2) “Illmatic” by Nas—Hands down “One Love” from Nas’ debut “Illmatic” is the epitome of storytelling.  It is basically a “love letter” to his incarcerated friend, letting him know that he still had his back.  His letter informed his friend of what was going on in the neighborhood since he left, and the fact that he had a son now.

            His storytelling skills were reminiscent of Slick Rick with more of a street style to it.  Upon the album’s 1994 release, Nasir Jones immediately became one of the most respected lyricists in the game.  Even if one was not from the Queensbridge Projects, Nas’ storytelling made you feel like you were.

            Songs like “Life’s a B” showed the mentality of those living life without purpose who believed that life was all about chasing money then dying.  “The World is Yours” gave hip-hop one of its most quotable lines when Nas said, “I’m out for presidents to represent me.”

            Nas’ music was unique in that it was basically street and philosophical.  He gave nods to street legends like the Supreme Team on “Memory Lane,” but made listeners think on songs like “It Ain’t Hard to Tell.”

            Many argue that it is the best hip-hop album ever, but it comes in at number two on Regal’s top 10 East Coast rap albums.

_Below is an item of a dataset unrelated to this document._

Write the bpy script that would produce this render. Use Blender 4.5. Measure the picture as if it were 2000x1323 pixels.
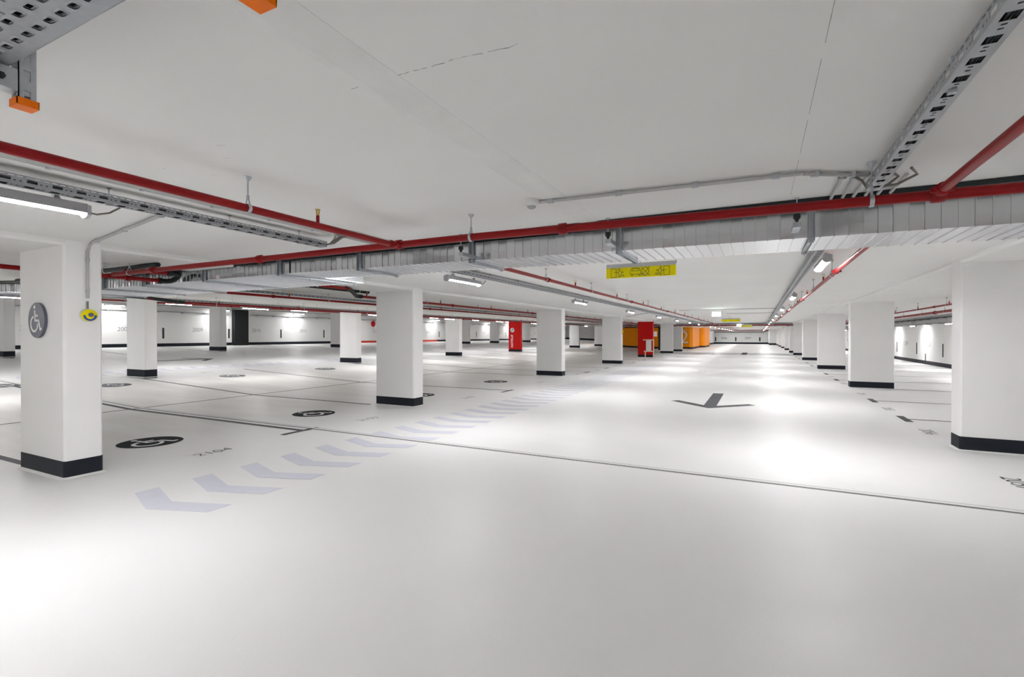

1) “Reasonable Doubt” by Jay Z—Like Rakim and Nas before him, Jay Z’s 1996 debut LP benefitted from his hunger to make it in the rap game.  Although “Hov” obviously had better selling albums, “Reasonable Doubt” was his “Songs in the Key of Life.”  For being the best work by one of the best rappers ever, it earns Regal’s number one spot on the list of top 10 East Coast rap albums.

            Jay was one of the rare rappers who realized that being gangster did not necessarily mean being a thug or hood.  One could be laid back in a business suit, and exude “gangsteerism.”

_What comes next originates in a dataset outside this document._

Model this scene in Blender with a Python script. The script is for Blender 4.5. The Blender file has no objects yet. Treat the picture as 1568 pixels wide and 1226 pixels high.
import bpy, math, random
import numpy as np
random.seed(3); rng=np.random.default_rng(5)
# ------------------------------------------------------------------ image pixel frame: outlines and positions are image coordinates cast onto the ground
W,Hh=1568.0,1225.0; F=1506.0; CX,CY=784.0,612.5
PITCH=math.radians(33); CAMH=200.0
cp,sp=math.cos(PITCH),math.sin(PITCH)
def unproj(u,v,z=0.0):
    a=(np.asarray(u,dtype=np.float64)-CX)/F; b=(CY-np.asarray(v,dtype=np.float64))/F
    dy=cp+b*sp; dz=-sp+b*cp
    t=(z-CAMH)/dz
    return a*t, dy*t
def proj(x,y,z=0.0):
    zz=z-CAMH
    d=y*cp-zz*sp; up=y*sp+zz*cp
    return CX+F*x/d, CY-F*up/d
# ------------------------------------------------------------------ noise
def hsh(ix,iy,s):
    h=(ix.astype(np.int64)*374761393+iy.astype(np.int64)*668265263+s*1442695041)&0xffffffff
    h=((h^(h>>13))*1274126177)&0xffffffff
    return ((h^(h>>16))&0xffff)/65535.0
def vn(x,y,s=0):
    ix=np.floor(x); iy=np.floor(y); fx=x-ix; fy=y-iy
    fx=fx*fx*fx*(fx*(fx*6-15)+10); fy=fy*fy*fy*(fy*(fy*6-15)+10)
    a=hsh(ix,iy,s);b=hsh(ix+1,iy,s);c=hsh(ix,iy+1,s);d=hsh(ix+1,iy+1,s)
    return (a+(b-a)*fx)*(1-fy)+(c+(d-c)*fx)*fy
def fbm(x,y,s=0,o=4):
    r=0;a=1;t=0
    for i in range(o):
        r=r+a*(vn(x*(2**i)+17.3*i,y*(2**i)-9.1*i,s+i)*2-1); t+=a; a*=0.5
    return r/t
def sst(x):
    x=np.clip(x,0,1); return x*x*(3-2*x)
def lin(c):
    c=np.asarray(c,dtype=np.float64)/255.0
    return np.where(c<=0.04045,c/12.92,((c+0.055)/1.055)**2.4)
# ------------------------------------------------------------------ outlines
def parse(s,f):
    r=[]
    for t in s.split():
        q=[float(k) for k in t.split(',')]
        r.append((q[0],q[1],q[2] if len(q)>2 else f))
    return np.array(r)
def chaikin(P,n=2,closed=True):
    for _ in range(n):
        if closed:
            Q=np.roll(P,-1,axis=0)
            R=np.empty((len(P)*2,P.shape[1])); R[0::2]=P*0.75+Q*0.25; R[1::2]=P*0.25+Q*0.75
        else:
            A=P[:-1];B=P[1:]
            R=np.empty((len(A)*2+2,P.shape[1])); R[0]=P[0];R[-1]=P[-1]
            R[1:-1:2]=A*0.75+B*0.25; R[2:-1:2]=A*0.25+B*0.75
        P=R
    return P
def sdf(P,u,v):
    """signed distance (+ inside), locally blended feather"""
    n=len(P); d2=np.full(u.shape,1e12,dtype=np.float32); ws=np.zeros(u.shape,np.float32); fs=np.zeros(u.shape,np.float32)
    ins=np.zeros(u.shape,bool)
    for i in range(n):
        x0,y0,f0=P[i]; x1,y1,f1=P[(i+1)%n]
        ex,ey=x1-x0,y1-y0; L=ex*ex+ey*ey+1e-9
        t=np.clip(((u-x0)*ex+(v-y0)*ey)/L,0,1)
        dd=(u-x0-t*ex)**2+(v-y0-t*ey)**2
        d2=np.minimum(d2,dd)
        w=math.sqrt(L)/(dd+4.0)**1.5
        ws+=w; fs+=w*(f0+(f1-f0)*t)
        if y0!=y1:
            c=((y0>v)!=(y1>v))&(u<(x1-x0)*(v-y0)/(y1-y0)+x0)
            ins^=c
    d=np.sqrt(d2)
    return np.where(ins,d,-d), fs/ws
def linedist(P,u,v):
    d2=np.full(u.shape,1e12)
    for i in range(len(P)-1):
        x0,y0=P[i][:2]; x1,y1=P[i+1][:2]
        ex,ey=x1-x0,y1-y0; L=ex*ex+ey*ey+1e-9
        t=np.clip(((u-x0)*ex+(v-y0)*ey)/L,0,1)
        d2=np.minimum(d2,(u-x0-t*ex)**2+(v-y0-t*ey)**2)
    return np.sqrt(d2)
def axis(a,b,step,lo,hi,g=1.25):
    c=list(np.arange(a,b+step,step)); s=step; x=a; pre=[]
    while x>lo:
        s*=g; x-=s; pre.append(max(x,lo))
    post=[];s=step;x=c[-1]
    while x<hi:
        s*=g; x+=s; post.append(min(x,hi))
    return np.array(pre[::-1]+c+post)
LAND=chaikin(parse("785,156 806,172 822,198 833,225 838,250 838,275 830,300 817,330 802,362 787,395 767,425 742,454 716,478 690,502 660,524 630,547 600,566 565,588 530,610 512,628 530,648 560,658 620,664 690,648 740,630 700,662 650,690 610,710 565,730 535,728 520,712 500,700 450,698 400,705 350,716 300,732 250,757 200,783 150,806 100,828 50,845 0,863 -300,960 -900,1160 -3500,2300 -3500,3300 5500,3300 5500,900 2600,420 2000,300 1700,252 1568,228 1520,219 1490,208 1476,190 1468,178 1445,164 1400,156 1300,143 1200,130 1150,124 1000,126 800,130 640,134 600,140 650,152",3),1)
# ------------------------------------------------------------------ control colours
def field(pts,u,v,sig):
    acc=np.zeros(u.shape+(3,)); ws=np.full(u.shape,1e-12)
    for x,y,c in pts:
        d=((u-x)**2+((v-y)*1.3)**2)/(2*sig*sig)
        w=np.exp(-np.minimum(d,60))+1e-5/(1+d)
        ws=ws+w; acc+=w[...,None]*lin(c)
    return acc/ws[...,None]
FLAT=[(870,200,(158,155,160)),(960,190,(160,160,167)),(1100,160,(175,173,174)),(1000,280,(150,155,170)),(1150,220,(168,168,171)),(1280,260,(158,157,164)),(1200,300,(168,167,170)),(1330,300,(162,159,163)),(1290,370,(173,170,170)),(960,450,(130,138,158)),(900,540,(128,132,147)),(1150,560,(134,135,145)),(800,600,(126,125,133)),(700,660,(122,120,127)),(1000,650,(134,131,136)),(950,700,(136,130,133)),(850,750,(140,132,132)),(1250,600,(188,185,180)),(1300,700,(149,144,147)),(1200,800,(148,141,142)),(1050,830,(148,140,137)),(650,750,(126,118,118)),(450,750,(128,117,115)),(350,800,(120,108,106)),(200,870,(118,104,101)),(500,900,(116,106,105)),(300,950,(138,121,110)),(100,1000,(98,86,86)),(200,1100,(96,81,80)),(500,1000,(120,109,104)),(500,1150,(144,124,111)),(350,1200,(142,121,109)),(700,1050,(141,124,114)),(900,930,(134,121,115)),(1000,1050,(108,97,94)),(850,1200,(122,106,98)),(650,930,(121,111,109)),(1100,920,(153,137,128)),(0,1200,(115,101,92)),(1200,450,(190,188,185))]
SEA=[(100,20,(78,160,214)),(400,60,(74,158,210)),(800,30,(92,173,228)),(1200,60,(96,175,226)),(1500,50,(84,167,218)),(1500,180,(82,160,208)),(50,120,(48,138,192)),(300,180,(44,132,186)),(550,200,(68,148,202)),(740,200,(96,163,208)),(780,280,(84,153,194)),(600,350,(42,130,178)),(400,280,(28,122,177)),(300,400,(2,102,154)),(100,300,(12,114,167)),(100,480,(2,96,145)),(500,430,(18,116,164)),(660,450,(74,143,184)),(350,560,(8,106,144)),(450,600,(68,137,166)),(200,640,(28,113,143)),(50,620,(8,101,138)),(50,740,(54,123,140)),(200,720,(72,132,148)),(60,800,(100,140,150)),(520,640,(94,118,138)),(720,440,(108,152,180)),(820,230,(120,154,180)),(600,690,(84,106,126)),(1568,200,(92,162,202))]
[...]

            The song “Feelin’ It” showed how a smooth groove could fit into the arena of “gangsta” rap.

            “Can’t Knock the Hustle” with Mary J. Blige was the perfect rap-R&B collaboration and “Brooklyn’s Finest” with Biggie epitomized the friendly rap competition even amongst friends.

            “Dead Presidents II” turned Nas’ hot line into a hot song.  Furthermore, the Brooklyn-born emcee was able to get philosophical on “D’Evil,” which talked about how money and power changes people for the worse.

            Jay Z should have his own top 10, but for now he has to settle for number one on Regal’s list of top 10 East Coast rap albums.

This article was published on Friday 06 December, 2013.